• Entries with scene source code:
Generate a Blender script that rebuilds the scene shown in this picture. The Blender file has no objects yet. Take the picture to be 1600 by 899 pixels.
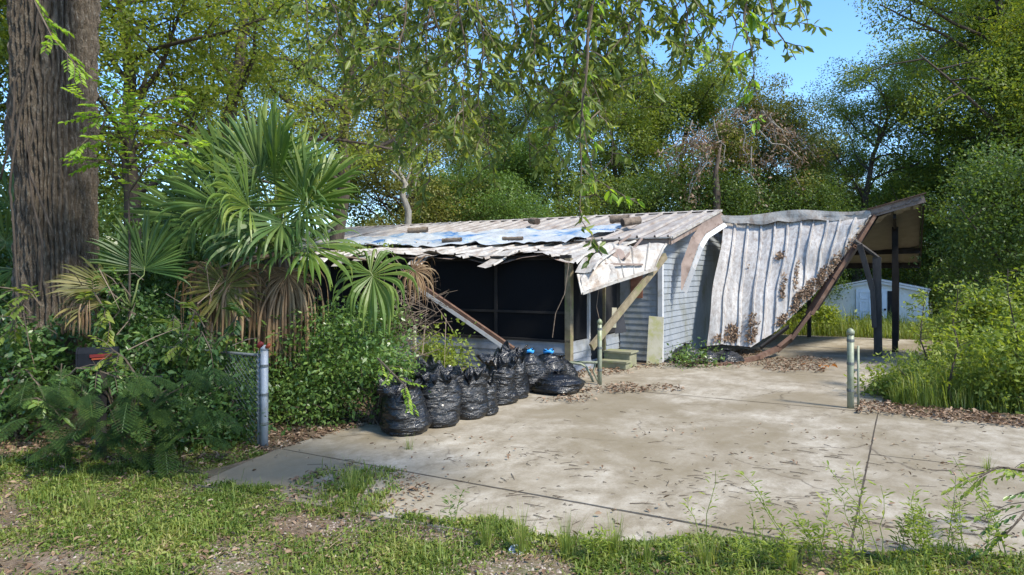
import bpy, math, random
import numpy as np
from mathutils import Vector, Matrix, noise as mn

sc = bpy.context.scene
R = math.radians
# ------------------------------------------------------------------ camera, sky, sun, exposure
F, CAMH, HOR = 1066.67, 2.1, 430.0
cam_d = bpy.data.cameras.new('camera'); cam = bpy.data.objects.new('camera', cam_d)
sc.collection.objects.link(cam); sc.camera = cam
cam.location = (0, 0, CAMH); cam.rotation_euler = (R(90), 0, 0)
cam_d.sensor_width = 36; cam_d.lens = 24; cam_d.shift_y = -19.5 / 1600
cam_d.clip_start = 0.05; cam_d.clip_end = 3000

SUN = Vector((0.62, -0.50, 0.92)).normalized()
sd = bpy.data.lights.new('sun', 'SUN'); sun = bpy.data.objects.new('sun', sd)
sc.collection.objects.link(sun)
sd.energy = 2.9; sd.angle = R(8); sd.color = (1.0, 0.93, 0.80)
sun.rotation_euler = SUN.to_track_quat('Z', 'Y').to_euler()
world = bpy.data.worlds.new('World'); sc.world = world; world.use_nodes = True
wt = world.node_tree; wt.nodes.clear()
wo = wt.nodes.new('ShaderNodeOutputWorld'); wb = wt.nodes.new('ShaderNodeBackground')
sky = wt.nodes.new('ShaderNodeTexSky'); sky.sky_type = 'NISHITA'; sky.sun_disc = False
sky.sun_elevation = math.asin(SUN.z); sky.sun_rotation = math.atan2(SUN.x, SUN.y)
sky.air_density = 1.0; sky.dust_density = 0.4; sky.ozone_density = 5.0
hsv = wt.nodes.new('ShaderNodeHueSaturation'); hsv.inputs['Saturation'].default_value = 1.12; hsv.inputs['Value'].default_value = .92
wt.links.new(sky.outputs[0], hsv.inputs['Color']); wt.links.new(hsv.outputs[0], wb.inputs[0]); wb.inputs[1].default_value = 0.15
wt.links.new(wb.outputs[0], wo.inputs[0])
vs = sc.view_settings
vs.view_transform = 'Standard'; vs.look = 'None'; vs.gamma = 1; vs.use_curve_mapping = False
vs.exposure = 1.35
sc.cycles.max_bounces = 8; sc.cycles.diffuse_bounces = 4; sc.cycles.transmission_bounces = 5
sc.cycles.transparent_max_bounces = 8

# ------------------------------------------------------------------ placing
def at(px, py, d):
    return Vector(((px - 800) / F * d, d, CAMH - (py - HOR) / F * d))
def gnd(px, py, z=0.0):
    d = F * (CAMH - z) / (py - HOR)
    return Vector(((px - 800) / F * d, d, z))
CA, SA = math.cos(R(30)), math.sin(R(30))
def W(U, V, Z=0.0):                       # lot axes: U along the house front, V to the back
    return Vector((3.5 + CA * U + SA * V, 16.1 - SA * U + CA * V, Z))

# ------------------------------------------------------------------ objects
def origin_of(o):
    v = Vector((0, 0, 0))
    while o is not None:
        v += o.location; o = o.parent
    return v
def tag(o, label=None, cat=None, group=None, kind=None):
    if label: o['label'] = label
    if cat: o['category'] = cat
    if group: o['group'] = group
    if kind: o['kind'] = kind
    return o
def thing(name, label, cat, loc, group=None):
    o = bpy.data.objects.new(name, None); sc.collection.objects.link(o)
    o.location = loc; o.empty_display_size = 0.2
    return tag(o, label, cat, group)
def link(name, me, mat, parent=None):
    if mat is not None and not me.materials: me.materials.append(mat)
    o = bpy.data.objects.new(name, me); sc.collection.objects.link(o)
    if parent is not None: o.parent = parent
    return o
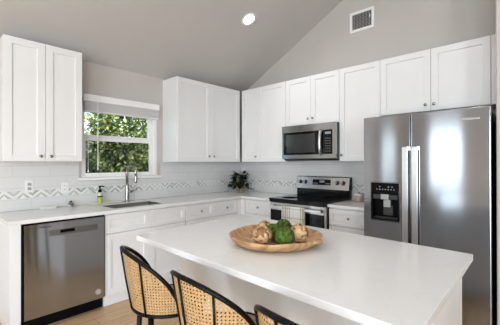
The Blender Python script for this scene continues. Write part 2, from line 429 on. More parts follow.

• Set task: Copy out each line word for word, please, skipping the images.

• Full response:
Generate a Blender script that rebuilds the scene shown in this picture. The Blender file has no objects yet. Take the picture to be 1600 by 899 pixels.
import bpy, math, random
import numpy as np
from mathutils import Vector, Matrix, noise as mn

sc = bpy.context.scene
R = math.radians
# ------------------------------------------------------------------ camera, sky, sun, exposure
F, CAMH, HOR = 1066.67, 2.1, 430.0
cam_d = bpy.data.cameras.new('camera'); cam = bpy.data.objects.new('camera', cam_d)
sc.collection.objects.link(cam); sc.camera = cam
cam.location = (0, 0, CAMH); cam.rotation_euler = (R(90), 0, 0)
cam_d.sensor_width = 36; cam_d.lens = 24; cam_d.shift_y = -19.5 / 1600
cam_d.clip_start = 0.05; cam_d.clip_end = 3000

SUN = Vector((0.62, -0.50, 0.92)).normalized()
sd = bpy.data.lights.new('sun', 'SUN'); sun = bpy.data.objects.new('sun', sd)
sc.collection.objects.link(sun)
sd.energy = 2.9; sd.angle = R(8); sd.color = (1.0, 0.93, 0.80)
sun.rotation_euler = SUN.to_track_quat('Z', 'Y').to_euler()
world = bpy.data.worlds.new('World'); sc.world = world; world.use_nodes = True
wt = world.node_tree; wt.nodes.clear()
wo = wt.nodes.new('ShaderNodeOutputWorld'); wb = wt.nodes.new('ShaderNodeBackground')
sky = wt.nodes.new('ShaderNodeTexSky'); sky.sky_type = 'NISHITA'; sky.sun_disc = False
sky.sun_elevation = math.asin(SUN.z); sky.sun_rotation = math.atan2(SUN.x, SUN.y)
sky.air_density = 1.0; sky.dust_density = 0.4; sky.ozone_density = 5.0
hsv = wt.nodes.new('ShaderNodeHueSaturation'); hsv.inputs['Saturation'].default_value = 1.12; hsv.inputs['Value'].default_value = .92
wt.links.new(sky.outputs[0], hsv.inputs['Color']); wt.links.new(hsv.outputs[0], wb.inputs[0]); wb.inputs[1].default_value = 0.15
wt.links.new(wb.outputs[0], wo.inputs[0])
vs = sc.view_settings
vs.view_transform = 'Standard'; vs.look = 'None'; vs.gamma = 1; vs.use_curve_mapping = False
vs.exposure = 1.35
sc.cycles.max_bounces = 8; sc.cycles.diffuse_bounces = 4; sc.cycles.transmission_bounces = 5
sc.cycles.transparent_max_bounces = 8

# ------------------------------------------------------------------ placing
def at(px, py, d):
    return Vector(((px - 800) / F * d, d, CAMH - (py - HOR) / F * d))
def gnd(px, py, z=0.0):
    d = F * (CAMH - z) / (py - HOR)
    return Vector(((px - 800) / F * d, d, z))
CA, SA = math.cos(R(30)), math.sin(R(30))
def W(U, V, Z=0.0):                       # lot axes: U along the house front, V to the back
    return Vector((3.5 + CA * U + SA * V, 16.1 - SA * U + CA * V, Z))

# ------------------------------------------------------------------ objects
def origin_of(o):
    v = Vector((0, 0, 0))
    while o is not None:
        v += o.location; o = o.parent
    return v
def tag(o, label=None, cat=None, group=None, kind=None):
    if label: o['label'] = label
    if cat: o['category'] = cat
    if group: o['group'] = group
    if kind: o['kind'] = kind
    return o
def thing(name, label, cat, loc, group=None):
    o = bpy.data.objects.new(name, None); sc.collection.objects.link(o)
    o.location = loc; o.empty_display_size = 0.2
    return tag(o, label, cat, group)
def link(name, me, mat, parent=None):
    if mat is not None and not me.materials: me.materials.append(mat)
    o = bpy.data.objects.new(name, me); sc.collection.objects.link(o)
    if parent is not None: o.parent = parent
    return o
The Blender Python script for this scene continues. Write part 2, from line 429 on. More parts follow.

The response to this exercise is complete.